For the foregoing reasons, this court is convinced that, as a matter of law, Danforth’s complaint fails to articulate claims for which it might obtain relief from this court. As such, this court is constrained to dismiss its complaint.

Accordingly, it is hereby

ORDERED that the defendant’s Motion to Dismiss be, and hereby is, ALLOWED. It is further

ORDERED that the plaintiff’s complaint be, and hereby is, DISMISSED. Judgment to enter accordingly.


By the Court (Grossman, J.).


Deborah J. Patterson


Dated: March 14, 2011.


[Note 1] Hialeah Lane is a “public way running roughly parallel to the easement.” Defendant’s Brief in Support of Motion to Dismiss, p. 1.

[Note 2] Complaint, ¶ 1.

[Note 3] Complaint, ¶ 2.

[Note 4] See Brief in Support of Defendant’s Motion to Dismiss, p.1; Plaintiff’s Opposition to the Motion to Dismiss, p.2; and Complaint, ¶ 4.

[Note 5] Complaint, ¶ 5, Exh. B.

[Note 6] Complaint, ¶ 6, Exh. D.

[Note 7] I.e. a merger of both the dominant and servient estates. See Complaint, ¶ 9.

[Note 8] Frank Generazio was the president and treasurer of this company. See Brief in Support of Defendant’s Motion to Dismiss (Defendant’s Brief), Exh. C.

[Note 9] Complaint, Exh. D.

[Note 10] The record is unclear as to when or how Generazio took title to these lots which were formerly part of lot 12A.

[Note 11] Complaint, Exh. A (3).

[Note 12] Complaint, Exh. D.

[Note 13] Brief in Support of Defendant’s Motion to Dismiss (Defendant’s Brief), Exh. C.

[Note 14] Defendant’s Brief, Exh. D.

[Note 15] Id. Exhibits E-G.

[Note 16] See Complaint ¶ 12, Exh. A(3).

[Note 17] See Complaint, ¶ 12. This court assumes that Danforth meant to suggest that it was Generazio, its predecessor-in-title, who intended to relocate the easement, because it was Generazio who, according to Danforth, constructed Hialeah Lane, and not Danforth itself.

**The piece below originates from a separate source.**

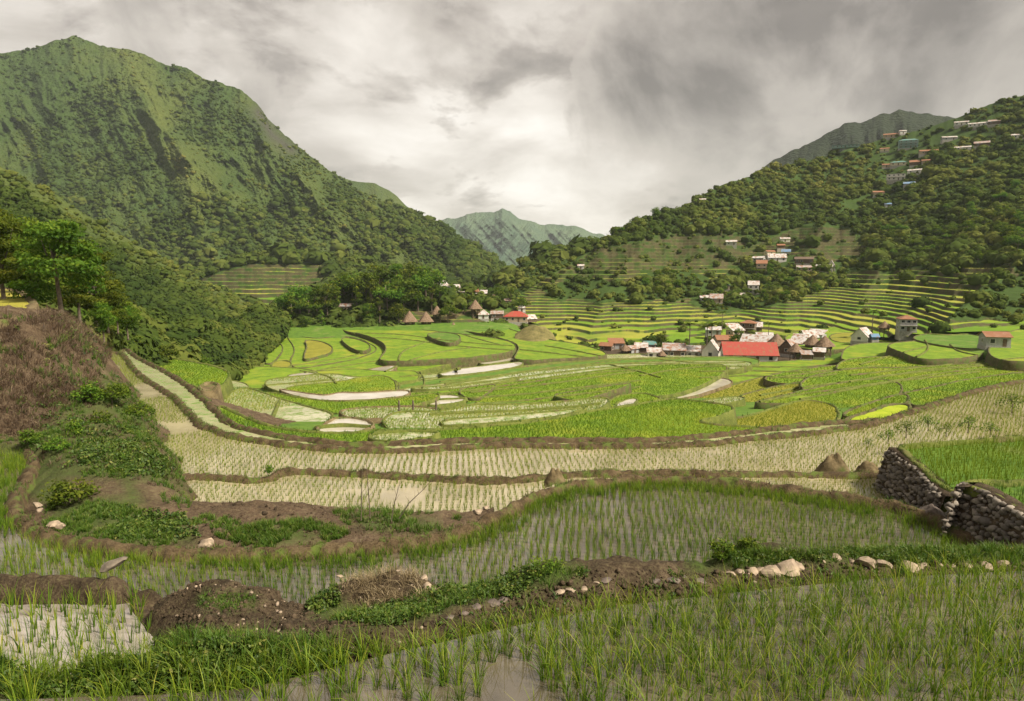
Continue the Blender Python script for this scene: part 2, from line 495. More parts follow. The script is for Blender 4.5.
# ---- right-hand raised terraces behind dry stone walls
W_R1, *_ = field('rice_paddy', [(893,448),(910,446),(960,442),(1024,438),(1300,432),(1330,520),(1030,505),(985,498),(948,496),(930,482),(912,464)], -8.7, M_GREEN2, BUNDG, .16, .4, 2.5, .3)
W_R2, *_ = field('rice_paddy', [(957,487),(968,481),(1000,482),(1400,486),(1400,640),(1075,548),(1030,522),(1005,506),(985,494)], -7.55, M_GREEN2, BUNDG, .12, .4, 2.2, .3)

# ---- valley terraces, traced one by one. z from a smooth valley-floor profile
VZ = np.array([(300,-25),(325,-26),(335,-28),(345,-29.5),(355,-30.2),(362,-30),(370,-28.5),(380,-26.5),(390,-24),(400,-21),(410,-18.5),(420,-16.3),(430,-14.3),(437,-13.2),(445,-12.2),(460,-12)], float)
def zf(u, v):
    b = np.interp(v, VZ[:, 0], VZ[:, 1])
    b = np.where((np.asarray(v) < 356), -30.2 + (b + 30.2) * (1 - .75 * sstep(560, 680, u)), b)
    return b + 10 * sstep(720, 1010, u) * np.clip((440 - np.asarray(v, float)) / 90, 0, 1)

def strip(near, far, ov=9):
    """polygon between two traced lines, carried on under the nearer terrace"""
    n = [(u, v + ov) for u, v in near]
    return list(far) + n[::-1]

ST = soil('terrace_wall', (.045, .040, .018), (.085, .075, .032), (.14, .12, .06), 1.0, .8, .1, spots=((.07, .10, .02), .6, .5))
VAL = []
def val(kind, pts, dz=0.0, at=None, **kw):
    p = np.array(pts, float)
    u, v = at if at else (p[:, 0].mean(), np.percentile(p[:, 1], 35))
    z = float(zf(u, v)) + dz
    surf = {'G': M_GREEN, 'D': M_GREEN2, 'S': M_SEED, 'W': M_POND, 'O': M_OLIVE, 'Y': M_YELLOW, 'K': M_GOLD}[kind]
    d = float(at_z(u, v, z)[1])
    a = dict(hb=.17, wb=.32, depth=4.0, res=max(.6, d / 160), noise=.45)
    a.update(kw)
    bm = a.pop('bm', ST if (u > 740 and d > 60) else BUNDG)
    W, IN, h, w = field('rice_paddy', pts, z, surf, bm, **a)
    VAL.append((kind, W, z, d))
    return z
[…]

[Note 18] The first requirement means that, for instance, “unity of title does not exist when two separate mortgages on two parcels are held by one person,” Mt. Holyoke Realty Corp. v. Holyoke Realty Corp., 284 Mass. 100 , 108 (1933), notwithstanding that Massachusetts is a title theory state. See US Bank Nat’l Assoc. v. Ibanez, 458 Mass. 637 , 649 (2011). The second requirement, on the other hand, mandates that “the type of ownership interest being united be the same; fee simple absolute interest, for example, cannot be merged with an interest in joint ownership to extinguish an easement.” Busalacchi, 71 Mass. App. Ct. at 498, citing to, e.g., Atlanta Mills v. Mason, 120 Mass. 244 , 251 (1874).

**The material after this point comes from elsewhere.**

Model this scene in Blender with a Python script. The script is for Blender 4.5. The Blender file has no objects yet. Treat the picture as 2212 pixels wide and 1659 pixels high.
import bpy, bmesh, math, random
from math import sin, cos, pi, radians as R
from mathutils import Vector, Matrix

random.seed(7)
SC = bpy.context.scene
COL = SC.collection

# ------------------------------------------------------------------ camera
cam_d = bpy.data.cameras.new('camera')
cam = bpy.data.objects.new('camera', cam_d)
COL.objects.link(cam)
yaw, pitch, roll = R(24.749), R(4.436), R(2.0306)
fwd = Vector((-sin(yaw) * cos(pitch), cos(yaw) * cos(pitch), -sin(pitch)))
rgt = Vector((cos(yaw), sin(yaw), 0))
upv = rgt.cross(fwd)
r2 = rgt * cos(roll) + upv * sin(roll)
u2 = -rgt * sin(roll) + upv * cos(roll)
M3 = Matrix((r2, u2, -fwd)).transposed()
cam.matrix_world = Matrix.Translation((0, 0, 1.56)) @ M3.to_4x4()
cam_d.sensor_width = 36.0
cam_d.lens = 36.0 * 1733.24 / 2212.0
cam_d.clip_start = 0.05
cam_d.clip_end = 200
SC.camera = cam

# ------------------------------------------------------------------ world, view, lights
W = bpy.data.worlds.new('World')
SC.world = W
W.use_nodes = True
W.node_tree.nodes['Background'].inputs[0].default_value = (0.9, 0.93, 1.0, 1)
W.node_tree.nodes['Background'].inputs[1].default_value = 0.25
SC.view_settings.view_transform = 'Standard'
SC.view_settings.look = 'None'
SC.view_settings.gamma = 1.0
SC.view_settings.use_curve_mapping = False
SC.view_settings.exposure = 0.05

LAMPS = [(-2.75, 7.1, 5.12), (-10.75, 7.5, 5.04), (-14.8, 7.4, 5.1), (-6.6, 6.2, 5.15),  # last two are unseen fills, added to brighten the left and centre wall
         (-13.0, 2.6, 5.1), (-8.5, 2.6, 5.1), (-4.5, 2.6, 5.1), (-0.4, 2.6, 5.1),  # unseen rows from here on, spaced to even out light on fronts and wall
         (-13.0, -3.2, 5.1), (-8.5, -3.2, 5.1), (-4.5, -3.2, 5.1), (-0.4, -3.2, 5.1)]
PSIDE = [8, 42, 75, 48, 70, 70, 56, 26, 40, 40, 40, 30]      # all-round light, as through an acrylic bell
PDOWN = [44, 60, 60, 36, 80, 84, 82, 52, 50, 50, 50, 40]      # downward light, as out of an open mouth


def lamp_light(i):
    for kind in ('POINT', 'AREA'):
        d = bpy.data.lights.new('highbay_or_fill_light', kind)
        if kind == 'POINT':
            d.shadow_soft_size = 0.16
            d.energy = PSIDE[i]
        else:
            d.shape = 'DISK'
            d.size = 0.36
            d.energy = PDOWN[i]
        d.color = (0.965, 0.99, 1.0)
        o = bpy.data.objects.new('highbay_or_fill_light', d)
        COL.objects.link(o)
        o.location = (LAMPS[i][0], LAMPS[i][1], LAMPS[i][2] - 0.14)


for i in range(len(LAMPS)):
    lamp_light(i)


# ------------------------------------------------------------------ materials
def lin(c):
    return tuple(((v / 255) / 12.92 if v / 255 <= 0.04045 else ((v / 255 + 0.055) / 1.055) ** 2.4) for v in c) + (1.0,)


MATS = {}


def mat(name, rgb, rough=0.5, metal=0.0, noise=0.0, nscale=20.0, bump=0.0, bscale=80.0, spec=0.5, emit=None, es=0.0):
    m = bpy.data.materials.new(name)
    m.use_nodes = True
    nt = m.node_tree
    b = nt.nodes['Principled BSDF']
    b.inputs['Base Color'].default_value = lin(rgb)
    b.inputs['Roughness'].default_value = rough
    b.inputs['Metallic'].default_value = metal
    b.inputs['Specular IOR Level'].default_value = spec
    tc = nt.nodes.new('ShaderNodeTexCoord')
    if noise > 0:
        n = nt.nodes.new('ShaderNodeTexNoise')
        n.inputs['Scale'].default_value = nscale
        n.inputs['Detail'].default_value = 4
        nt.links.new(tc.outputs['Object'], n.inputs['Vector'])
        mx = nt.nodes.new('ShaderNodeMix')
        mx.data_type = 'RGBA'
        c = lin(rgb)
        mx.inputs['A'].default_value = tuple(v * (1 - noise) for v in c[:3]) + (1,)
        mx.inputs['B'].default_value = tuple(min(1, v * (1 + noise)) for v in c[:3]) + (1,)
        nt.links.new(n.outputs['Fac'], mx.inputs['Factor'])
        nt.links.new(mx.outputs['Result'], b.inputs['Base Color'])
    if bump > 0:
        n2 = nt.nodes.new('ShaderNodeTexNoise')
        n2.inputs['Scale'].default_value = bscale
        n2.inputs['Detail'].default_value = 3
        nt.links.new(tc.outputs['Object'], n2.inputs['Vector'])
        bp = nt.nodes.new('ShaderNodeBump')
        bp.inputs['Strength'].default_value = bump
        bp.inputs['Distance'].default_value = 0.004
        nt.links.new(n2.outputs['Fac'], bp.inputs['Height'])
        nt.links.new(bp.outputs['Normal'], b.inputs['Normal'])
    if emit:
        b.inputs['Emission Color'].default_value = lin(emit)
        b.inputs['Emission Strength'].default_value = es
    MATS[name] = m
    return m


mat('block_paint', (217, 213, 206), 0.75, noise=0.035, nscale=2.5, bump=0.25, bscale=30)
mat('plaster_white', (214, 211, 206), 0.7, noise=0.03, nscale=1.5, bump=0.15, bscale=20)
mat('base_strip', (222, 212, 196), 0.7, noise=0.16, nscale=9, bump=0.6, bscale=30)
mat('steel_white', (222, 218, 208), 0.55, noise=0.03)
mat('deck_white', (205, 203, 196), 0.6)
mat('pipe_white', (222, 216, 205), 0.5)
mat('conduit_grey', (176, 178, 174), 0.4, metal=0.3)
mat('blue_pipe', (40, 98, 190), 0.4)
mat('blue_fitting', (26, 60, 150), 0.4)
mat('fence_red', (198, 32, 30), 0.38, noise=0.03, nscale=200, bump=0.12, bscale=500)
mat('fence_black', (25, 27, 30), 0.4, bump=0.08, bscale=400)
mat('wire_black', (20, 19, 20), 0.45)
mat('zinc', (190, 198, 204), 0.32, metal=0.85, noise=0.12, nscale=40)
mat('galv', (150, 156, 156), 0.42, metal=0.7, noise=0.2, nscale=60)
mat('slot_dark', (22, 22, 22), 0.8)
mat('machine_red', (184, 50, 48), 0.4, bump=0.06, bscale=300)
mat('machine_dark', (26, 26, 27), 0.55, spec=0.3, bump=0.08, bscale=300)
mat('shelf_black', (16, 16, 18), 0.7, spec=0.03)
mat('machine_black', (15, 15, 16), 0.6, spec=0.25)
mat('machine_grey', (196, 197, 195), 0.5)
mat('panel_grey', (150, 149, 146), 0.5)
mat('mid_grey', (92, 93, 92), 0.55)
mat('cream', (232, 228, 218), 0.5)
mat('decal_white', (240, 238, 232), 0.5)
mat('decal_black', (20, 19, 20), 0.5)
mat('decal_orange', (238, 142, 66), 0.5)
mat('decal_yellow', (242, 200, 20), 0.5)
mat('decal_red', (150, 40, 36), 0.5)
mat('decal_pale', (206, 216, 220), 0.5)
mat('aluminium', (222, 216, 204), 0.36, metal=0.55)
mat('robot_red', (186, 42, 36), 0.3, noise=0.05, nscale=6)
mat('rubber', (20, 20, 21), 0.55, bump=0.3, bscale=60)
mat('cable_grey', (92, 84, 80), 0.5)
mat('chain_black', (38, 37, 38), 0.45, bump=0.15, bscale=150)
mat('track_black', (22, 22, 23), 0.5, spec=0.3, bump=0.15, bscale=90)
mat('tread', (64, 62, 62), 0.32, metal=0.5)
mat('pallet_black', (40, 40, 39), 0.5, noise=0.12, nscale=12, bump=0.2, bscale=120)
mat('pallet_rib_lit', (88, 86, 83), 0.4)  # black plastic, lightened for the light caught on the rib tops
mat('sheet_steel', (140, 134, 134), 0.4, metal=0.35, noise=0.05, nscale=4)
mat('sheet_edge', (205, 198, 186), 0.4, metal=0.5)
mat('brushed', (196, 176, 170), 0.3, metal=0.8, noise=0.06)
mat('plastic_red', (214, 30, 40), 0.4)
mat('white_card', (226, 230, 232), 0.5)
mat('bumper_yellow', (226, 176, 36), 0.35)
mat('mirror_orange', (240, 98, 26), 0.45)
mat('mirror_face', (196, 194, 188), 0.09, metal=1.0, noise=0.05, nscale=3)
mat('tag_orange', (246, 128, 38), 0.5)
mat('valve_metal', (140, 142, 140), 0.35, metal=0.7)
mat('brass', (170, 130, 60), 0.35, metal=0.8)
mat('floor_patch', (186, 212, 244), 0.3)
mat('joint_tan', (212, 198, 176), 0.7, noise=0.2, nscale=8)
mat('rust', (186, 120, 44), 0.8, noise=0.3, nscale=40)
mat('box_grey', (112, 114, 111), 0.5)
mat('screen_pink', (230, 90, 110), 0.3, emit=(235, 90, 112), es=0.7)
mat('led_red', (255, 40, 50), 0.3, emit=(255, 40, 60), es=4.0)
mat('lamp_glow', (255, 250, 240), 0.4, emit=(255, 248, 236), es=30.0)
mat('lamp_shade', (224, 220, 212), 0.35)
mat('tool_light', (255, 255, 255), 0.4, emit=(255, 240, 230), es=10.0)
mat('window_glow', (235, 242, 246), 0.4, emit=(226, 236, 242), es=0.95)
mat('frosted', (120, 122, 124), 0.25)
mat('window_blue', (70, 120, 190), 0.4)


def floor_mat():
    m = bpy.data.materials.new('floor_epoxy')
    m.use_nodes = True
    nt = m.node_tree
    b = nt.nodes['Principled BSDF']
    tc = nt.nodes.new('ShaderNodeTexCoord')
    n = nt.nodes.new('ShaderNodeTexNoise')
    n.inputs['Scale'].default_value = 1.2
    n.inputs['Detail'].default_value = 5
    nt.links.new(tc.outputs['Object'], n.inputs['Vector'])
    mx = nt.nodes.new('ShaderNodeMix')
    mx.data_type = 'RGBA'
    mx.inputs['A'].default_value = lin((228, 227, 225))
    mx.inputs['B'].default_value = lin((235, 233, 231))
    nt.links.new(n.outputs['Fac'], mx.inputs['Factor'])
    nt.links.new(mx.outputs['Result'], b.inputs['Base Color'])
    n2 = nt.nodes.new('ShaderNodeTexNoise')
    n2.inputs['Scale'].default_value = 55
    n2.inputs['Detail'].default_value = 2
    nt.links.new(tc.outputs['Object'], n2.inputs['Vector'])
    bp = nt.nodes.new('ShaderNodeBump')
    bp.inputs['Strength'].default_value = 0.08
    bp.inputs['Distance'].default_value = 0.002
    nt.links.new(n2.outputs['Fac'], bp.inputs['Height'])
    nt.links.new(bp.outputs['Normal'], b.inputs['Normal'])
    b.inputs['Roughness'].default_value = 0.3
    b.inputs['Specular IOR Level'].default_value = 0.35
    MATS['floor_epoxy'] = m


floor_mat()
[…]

[Note 19] This court assumes solely for purposes of this Motion that the easement was extinguished by the merger of 12B and those subdivided parts of 12A that were burdened by the original easement.

[Note 20] The cases, however, make exception for those instances in which extrinsic evidence may be employed to clear up doubt, ambiguity, or indefiniteness in the granting language creating the easement. See Oldfield v. Smith, 304 Mass. at 600. See also Burritt v. Lilly, 40 Mass. App. Ct. 29 , 31 (1996). In such cases an easement is created by express grant notwithstanding such formal infirmities. See Oldfield, supra. As this court considers the granting language as sufficiently clear in the first instance, resort to parol evidence is unnecessary.

[Note 21] While there may be merit to this claim, having surveyed the relevant decisional law this court is unaware of any case that has squarely addressed the issue presented by this suit: whether the merger of a dominant estate and those subdivided portions of the servient estate burdened by the easement, may suffice to extinguish the easement. This court, however, sees no need to decide this question in light of the express grant of an easement included in the severance of the commonly-held properties.

[Note 22] Danforth also provided this court with a document titled “Release OF Right of Way.” See Complaint, Exh. E. Through that instrument, RTM Framingham LLC, a predecessor-in-title of CSE, purported to release its interest in the disputed easement. See ibid. Notwithstanding its appending of this document to the complaint, Danforth suggests that the foreclosure through which CSE took title “raises some doubt as to the validity of th[at] Release Deed.” Complaint, ¶ 11. Danforth reiterates this position in its opposition to CSE’s motion to dismiss. See Plaintiff’s Opposition to the Defendant’s Motion to Dismiss, p. 3, ¶ 9. Accordingly, this court considers any argument concerning the extinguishment of the disputed easement by release or waiver as not properly before it; it expresses no opinion as to any such theory of extinguishment in this case.

[Note 23] Accepted by the Town of Framingham.